Als der „Spiegel“ Steinbrücks Äußerungen am Wochenende zugespitzt als „Aufkündigung der Solidarität mit dem Osten“ und als „Tabubruch“ bekannt machte, waren die Reaktionen negativ. Ostdeutsche Tageszeitungen stellten Steinbrück gestern als typisch egoistischen West-Politiker dar, trotz des Dementis aus NRW. Konkrete Folge der Steinbrück-Ideen könnte tatsächlich ein Ende der jährlichen Milliarden-Transfers in die neuen Bundesländer sein.

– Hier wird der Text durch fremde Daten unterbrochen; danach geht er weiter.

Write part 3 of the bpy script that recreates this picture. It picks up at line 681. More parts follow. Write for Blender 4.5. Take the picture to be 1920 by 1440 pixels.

Seit Anfang der 1990er Jahre sind fast eine Billion Euro von West- nach Ostdeutschland geflossen. Grundlage der Zahlungen: die Artikel 72 und 106 des Grundgesetzes. Die Formel „Gleichheit der Lebensverhältnisse“ ist die juristische Basis für den Anspruch eines Bundeslandes auf den Länderfinanzausgleich und die föderale Solidarität in Haushaltsnotlagen.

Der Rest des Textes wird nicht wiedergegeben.